Feb 28, 2008 1:34 PM, By Donny Jackson

LAS VEGAS--Arizona-based Space Data will use its nationwide 900 MHz spectrum to extend iDEN services in the United States, particularly in rural areas, the company announced this week at the International Wireless Communication Expo (IWCE) at the Las Vegas Convention Center.

Space Data recently announced consolidation of nationwide spectrum at 901-902 MHz, and Motorola did the technical work to extend the iDEN band by 78 new channels—Motorola’s third extension of the technology.

Best known for using weather balloons to launch base stations into near space to provide wireless services, Space Data hopes to support iDEN services on its SkySite solutions, but the immediate offering is a more traditional approach to leverage Space Data’s digital iDEN switch, Space Data Chairman and CEO Gerald Knoblach said.

“This is just a standard terrestrial setting,” Knoblach said during an interview with MRT.

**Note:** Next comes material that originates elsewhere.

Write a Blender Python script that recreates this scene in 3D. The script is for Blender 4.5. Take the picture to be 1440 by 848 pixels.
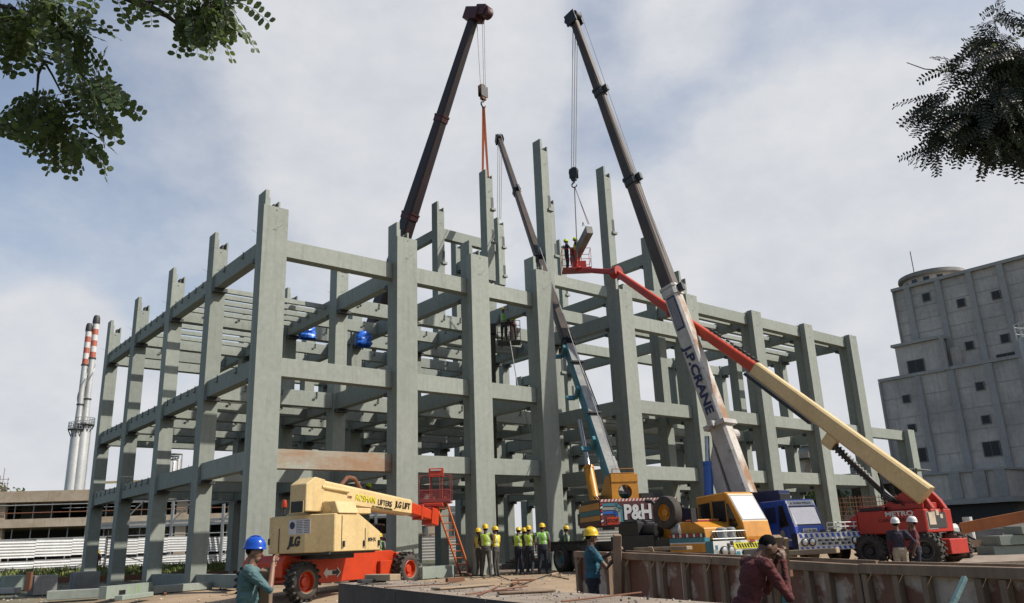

Motorola has indicated that it will stop supporting analog iDEN in a couple of year, which means existing customers need to transition to the digital iDEN platform. However, many don’t have the necessary spectrum—something that is becoming even more scarce with Sprint Nextel securing airwaves to support its commercial network during 800 MHz rebanding—and it’s difficult to justify the economics associated with purchasing a $1 million digital switch for a campus security force or other work groups that value iDEN’s push-to-talk capability, Knoblach said.

“They want a private network, but it doesn’t make sense to buy a digital switch that services 25,000 subs for 500 people,” he said. “In that situation, they can buy a base station, hook it to our switch and pay for the T1 backhaul cost from our switch here in Phoenix and their base station. If they don’t have spectrum, they can rent our spectrum; if they do have spectrum, they can use that.”